Truth be told, the Affordable Care Act of 2010, a.k.a. Obamacare, was greatly influenced by Republican ideas and the “universal health care via the private sector” approach that had been championed by President Richard Nixon, the Heritage Foundation and 2012 GOP presidential candidate Mitt Romney (now a U.S. senator representing Utah). But facts have never been Limbaugh’s strong point: he characterized the ACA as Marxism back in 2012. And eight years later, Trump is doing the same thing.
“The cruel irony of this year’s State of the Union address is that Trump used the podium to evoke the pain a family feels when a loved one is sick and to pray that Limbaugh’s treatment will be successful,” Fluke asserts. “Yet in the same speech, he lied to the American people, falsely tarnishing Democratic efforts to increase health care access as ‘a socialist takeover of our health care system.’ In truth, his administration and the Republican Senate are working to deny affordable access to life-saving care.”
The 69-year-old Limbaugh is extremely wealthy and can afford the best doctors, but Fluke stresses that multi-millionaires shouldn’t be the only ones with access to top-of-the-line treatment when they get sick.
“Limbaugh doesn’t deserve the Presidential Medal of Freedom,” Fluke emphasizes, “but he does deserve comprehensive, affordable access to health care — and so does every other person in this country, whether they’re a woman, an undocumented immigrant or a family struggling to make ends meet.”
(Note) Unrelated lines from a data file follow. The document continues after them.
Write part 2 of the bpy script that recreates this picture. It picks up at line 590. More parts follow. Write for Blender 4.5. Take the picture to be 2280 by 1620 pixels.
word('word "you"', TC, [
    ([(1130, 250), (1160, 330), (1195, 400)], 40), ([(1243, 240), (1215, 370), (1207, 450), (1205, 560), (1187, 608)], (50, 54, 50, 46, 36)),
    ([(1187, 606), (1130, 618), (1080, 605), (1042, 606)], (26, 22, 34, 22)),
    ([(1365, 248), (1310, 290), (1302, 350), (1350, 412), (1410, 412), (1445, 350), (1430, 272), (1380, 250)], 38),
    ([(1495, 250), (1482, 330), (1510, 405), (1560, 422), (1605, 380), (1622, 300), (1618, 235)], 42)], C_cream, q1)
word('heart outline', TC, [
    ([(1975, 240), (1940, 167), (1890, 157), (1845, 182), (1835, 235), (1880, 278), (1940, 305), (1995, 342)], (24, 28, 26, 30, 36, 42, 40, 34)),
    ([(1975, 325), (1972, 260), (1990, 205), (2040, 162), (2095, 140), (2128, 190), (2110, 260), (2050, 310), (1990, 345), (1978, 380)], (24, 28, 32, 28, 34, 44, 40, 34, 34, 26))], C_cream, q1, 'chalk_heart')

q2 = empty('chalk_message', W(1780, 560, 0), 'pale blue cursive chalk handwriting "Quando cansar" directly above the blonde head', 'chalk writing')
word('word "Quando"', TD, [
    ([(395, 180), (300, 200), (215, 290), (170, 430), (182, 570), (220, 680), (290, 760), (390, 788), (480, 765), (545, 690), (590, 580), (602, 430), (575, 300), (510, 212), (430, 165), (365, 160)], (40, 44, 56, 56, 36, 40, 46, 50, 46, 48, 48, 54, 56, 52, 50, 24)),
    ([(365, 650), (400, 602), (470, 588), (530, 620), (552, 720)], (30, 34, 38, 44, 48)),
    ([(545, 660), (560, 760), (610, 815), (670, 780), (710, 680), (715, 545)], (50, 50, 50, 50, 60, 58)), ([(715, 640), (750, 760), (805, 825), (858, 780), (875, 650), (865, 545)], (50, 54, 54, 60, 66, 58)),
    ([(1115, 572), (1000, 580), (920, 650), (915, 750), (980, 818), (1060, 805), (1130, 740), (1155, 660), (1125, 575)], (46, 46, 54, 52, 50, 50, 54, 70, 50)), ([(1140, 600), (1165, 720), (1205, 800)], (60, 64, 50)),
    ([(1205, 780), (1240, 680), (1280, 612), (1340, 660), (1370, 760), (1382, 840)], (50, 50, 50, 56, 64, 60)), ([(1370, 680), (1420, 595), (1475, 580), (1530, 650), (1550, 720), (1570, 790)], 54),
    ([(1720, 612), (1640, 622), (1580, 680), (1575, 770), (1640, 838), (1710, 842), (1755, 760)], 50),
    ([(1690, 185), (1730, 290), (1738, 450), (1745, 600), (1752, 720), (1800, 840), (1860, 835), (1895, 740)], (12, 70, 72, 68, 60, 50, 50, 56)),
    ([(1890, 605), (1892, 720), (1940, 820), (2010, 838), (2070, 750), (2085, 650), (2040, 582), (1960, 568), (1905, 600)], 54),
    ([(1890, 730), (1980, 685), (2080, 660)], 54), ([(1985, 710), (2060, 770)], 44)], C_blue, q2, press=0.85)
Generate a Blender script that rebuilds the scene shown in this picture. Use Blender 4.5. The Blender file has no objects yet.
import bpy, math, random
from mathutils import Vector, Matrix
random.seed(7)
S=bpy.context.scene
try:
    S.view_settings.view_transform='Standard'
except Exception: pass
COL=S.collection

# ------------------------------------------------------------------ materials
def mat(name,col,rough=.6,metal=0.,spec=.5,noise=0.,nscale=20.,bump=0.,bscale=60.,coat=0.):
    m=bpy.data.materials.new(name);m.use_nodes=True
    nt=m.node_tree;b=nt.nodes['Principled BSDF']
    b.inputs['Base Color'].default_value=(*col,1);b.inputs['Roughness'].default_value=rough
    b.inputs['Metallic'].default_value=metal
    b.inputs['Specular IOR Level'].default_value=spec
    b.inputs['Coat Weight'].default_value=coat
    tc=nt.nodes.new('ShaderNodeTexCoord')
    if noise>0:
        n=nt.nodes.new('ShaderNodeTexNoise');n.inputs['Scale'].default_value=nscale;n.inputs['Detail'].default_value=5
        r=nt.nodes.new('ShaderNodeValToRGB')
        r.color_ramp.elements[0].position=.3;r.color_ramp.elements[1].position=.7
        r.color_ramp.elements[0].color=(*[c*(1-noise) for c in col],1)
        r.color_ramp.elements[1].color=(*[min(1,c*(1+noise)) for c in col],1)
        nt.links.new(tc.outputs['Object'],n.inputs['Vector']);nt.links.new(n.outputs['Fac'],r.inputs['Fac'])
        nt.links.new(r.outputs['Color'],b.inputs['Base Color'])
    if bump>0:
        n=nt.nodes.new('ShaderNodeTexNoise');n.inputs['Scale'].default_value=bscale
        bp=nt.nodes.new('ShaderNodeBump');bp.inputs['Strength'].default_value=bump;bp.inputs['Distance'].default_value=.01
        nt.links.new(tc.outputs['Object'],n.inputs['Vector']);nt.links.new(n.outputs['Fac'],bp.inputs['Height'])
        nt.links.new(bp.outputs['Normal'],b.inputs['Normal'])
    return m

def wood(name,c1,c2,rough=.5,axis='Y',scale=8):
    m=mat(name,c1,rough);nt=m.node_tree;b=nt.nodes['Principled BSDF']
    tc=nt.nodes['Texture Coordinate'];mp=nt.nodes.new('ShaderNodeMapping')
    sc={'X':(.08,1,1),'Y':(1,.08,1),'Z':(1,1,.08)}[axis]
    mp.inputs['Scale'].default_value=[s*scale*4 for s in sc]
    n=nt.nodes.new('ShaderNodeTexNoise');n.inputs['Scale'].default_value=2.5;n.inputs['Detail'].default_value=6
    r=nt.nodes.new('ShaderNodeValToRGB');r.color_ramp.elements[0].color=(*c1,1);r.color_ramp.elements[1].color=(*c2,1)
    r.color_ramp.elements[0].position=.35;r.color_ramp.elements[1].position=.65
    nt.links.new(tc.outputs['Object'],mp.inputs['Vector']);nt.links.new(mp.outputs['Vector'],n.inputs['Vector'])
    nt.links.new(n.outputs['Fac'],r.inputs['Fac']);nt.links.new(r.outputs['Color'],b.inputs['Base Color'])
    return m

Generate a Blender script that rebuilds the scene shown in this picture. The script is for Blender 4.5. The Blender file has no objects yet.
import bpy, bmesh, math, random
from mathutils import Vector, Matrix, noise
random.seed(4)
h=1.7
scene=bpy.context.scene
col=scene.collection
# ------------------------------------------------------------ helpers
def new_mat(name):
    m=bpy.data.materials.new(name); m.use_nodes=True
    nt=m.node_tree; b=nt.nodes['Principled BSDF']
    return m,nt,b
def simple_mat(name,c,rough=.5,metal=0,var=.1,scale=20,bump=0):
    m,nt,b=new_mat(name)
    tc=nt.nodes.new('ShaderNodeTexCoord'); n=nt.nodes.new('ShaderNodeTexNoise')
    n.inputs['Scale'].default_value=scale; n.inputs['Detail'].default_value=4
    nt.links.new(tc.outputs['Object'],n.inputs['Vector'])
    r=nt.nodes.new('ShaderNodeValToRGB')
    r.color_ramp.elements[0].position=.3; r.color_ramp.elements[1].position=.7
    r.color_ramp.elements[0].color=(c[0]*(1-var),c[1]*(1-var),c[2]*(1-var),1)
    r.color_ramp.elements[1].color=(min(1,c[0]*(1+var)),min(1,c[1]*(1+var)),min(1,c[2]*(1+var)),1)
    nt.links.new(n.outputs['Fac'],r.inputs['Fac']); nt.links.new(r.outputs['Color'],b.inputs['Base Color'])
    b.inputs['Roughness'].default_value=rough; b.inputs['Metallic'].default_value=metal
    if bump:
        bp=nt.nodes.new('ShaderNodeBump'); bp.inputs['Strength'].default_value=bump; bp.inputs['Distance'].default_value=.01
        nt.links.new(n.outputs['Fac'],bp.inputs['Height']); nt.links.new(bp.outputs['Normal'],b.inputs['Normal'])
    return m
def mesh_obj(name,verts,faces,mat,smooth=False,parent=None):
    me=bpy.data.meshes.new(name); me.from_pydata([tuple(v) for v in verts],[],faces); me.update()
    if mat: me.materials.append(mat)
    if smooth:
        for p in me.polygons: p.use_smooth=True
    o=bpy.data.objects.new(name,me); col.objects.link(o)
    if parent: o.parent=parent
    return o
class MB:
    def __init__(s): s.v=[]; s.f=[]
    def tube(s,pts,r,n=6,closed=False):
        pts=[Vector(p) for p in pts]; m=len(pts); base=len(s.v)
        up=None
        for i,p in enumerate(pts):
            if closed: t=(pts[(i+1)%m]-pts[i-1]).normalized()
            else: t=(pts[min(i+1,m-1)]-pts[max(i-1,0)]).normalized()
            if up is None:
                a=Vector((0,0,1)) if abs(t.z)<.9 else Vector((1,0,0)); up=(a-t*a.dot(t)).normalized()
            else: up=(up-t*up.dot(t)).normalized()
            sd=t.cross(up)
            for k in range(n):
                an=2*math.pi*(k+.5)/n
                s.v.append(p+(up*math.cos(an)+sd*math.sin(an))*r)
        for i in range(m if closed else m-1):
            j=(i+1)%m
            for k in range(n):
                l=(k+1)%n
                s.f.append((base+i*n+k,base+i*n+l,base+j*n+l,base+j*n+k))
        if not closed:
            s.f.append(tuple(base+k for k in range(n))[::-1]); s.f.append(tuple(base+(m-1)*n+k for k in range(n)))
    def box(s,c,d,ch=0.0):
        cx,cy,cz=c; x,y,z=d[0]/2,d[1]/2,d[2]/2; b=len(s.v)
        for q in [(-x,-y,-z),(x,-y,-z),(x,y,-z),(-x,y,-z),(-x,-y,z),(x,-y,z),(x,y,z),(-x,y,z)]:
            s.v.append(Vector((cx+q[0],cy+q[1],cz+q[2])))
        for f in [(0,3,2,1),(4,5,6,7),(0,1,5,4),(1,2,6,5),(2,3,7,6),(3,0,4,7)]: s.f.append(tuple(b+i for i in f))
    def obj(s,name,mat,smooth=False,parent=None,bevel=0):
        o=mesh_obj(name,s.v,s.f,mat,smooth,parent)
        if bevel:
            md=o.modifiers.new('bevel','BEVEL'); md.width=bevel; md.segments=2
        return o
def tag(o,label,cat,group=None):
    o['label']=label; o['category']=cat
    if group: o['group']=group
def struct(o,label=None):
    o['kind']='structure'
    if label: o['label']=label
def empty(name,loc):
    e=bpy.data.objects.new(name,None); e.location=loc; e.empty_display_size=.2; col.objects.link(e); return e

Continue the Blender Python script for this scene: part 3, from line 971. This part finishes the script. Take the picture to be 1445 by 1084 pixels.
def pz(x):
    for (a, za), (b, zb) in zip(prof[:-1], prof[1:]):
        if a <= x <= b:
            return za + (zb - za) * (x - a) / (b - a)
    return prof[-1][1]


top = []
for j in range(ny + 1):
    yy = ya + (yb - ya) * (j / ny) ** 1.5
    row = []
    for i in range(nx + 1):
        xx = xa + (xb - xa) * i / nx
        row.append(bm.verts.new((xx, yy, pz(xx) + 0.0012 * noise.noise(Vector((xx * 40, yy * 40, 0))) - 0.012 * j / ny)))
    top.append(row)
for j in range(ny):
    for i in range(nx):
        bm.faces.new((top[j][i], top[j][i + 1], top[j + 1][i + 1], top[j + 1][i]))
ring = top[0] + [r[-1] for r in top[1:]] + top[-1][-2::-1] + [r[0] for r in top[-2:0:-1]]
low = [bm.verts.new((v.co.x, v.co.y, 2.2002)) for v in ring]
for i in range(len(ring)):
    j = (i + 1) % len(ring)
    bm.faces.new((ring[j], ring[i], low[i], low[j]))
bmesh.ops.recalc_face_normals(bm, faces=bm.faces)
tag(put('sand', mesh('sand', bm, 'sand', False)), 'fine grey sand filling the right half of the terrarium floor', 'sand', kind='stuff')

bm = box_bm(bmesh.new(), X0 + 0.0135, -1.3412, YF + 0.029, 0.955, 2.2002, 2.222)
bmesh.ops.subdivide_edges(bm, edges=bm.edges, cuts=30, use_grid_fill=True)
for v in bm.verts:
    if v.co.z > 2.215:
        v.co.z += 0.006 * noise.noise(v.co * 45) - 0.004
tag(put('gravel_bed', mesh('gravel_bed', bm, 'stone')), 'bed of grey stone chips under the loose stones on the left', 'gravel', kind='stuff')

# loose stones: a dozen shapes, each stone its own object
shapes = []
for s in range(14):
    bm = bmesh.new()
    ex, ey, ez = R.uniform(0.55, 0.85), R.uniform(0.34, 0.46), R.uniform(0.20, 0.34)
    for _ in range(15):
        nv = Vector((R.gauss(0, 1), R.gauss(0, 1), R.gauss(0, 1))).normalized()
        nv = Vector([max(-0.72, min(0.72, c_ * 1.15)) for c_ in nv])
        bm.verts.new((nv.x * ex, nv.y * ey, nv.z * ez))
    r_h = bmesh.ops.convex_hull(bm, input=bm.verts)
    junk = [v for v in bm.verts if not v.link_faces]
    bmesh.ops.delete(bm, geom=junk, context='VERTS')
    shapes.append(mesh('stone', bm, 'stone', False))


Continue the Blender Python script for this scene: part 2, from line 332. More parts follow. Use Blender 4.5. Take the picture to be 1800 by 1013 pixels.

As long as Democrats have a majority in the U.S. House of Representatives, the ACA isn’t going to be repealed in Congress. But Republicans have found another way to attack Obamacare: a lawsuit declaring that it is unconstitutional.
“By gutting the Affordable Care Act that Voices for Progress members fought for, preexisting condition coverage protections for as many as 135 million Americans could be eliminated,” Fluke warns. “If Trump really is protecting their care, why won’t he remove the administration from the lawsuit?”
In 2012, Limbaugh got more than he bargained for when there was a major outcry following his misogynist rant against Fluke: as he saw it, asking health plans to cover contraception for women was comparable to wanting to “be paid to have sex.” And Limbaugh certainly didn’t do Romney any favors: Democrats used Limbaugh’s hateful comments to tar and feather Romney — who won the GOP presidential nomination that year but lost to President Barack Obama in the general election.
Since then, health care has turned out to be a very strong issue for Democrats, who campaigned on the issue aggressively during the 2018 midterms and enjoyed a net gain of 40 seats in the U.S. House of Representatives. But that hasn’t prevented Trump and other Republicans from trying to deprive millions of Americans of health insurance.
“The hateful rhetoric of Rush Limbaugh did not silence me in 2012, and the lies of Donald Trump will not silence us now in our work toward a future in which everyone has access to quality and affordable health care,” Fluke declares. “Join us as we make our voices heard in November.”